Waist Not

I’ll be honest.  I think my face looks pretty good for 44.  It’s got lines around the eyes, and some saggy stuff near the mouth so I’ve learned to work a smile since it hides the droopies.  I’ve known for a couple years that if I bend over and look down on something, the skin around my eyeballs sag to the point you think I’m going to burst a vein.  Or an eyball.  I’ve handled this sensitive factoid by not bending over things too much.  Instead I glamorously tilt my head back at a confident, vaguely mocking angle and smile with warm amusement.  It’s a youthful pose and I shall work it forever.

But there’s something else going south, and it’s not something I can fix by smiling mockingly.

Please lean close.  I don’t want anyone else to hear this.  But, I don’t have a waist anymore

It’s true.  It’s gone.  have something else instead.  It’s a pot-belly, not like a pot-belly pig, but like a jelly roll belly.

I didn’t mind the super soft super stretched stomach skin when it could be squished inside my jeans, or flattened by a nice wide thick stylish belt.  But there’s more than there used to be, and as I’m carrying extra poundage, not even hardcore jeans and sturdy leather belts help.  No, the snug jeans and gut-cinching belts are just making it impossible for me to sit.  And breathe.

I don’t eat that much, either.

I mean, I eat.  I’m not a starver.  I eat 5-6 meals a day but they’re small, kind of like snack meals and even my sandwiches are only one-sided with a single slice of bread (so very European).  I do all the tricks like non-fat dairy, except for my half-in-half in my morning coffee.  I’ve cut out sodas, even diet sodas, and drink green tea instead of the second cup of coffee.  But lately, the tricks and sensible eating seems pointless.
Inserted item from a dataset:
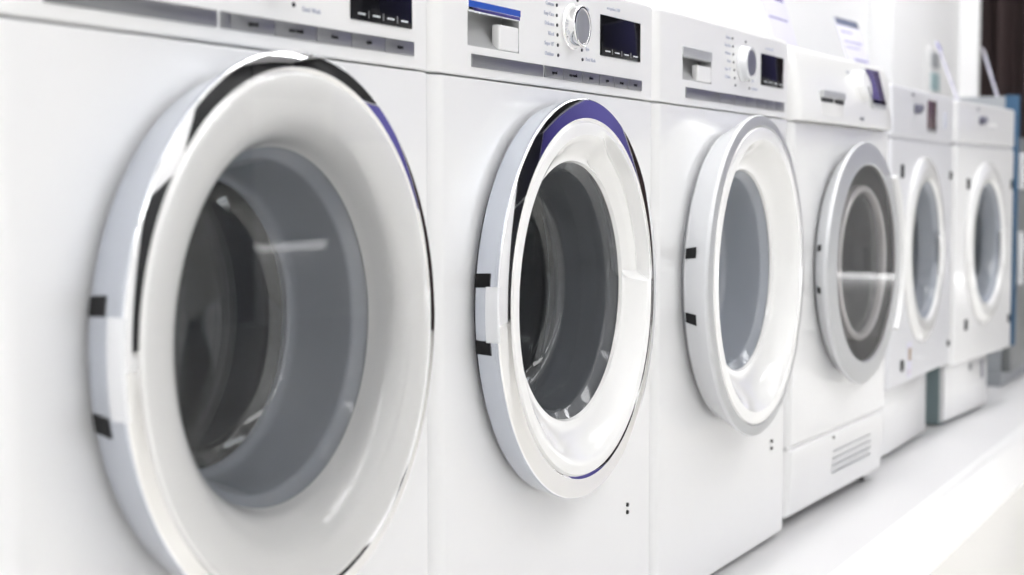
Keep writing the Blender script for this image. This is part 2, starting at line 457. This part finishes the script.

I’m turning flabby.  And rolly.  And nothing fits.   I want my waist back.   The good one, the nice one, not this one that screams middle age.

Last week in Hawaii I did a photo shoot for More Magazine.  They’re using me in their July/Aug issue in the regular column called, “Firsts After 40”.  My first was learning to surf after forty.  And for the photo, I had to stand on, or with a surfboard, in a two piece suit.  Yes, me photographed for a magazine in a bikini heavier than I’ve been in probably four years.  I was so nervous about the shoot.  I dreaded it.  Felt so much anxiety that I was eating Cold Stone ice cream almost every night for four days before the shoot.  (Like It size, though, please.)

Everybody who worked on the shoot was wonderful.  The photographer flew in from Maui, and the Austrian make up artist and hair stylist was very cool.  The stylist curled my hair and mascaraed my lashes.   Blushed my cheeks.  Glossed my lips.  But nothing could be done about my waist.  I tried to tell myself it didn’t matter.  That I wasn’t a professional model.  That I’m a mom and writer and I’ve just been through a failed in-vitro attempt.  I’m carrying some serious extra progesterone in my butt.  

You may rightfully ask, So why didn’t you lose the weight before the shoot, Jane?  You had a month between the end of the in-vitro cycle and the shoot.

And I’ll tell you.  I did try.  Every fifth day I attempted exercise and every third day I slathered some self-tanner lotion on the thighs and gut.  But it was hard to do more.  I cared, but didn’t care.  I cared in the way that I wanted a Fairy Godmother to wave a magic wand and just make me tone and taut and dimple free.  She didn’t materialize.  Not even to shape a waist.

So during the shoot on the Waikiki beach, I did what I do best. 

I held my head up, lifted my chin, and smiled my slightly mocking, rather amused smile.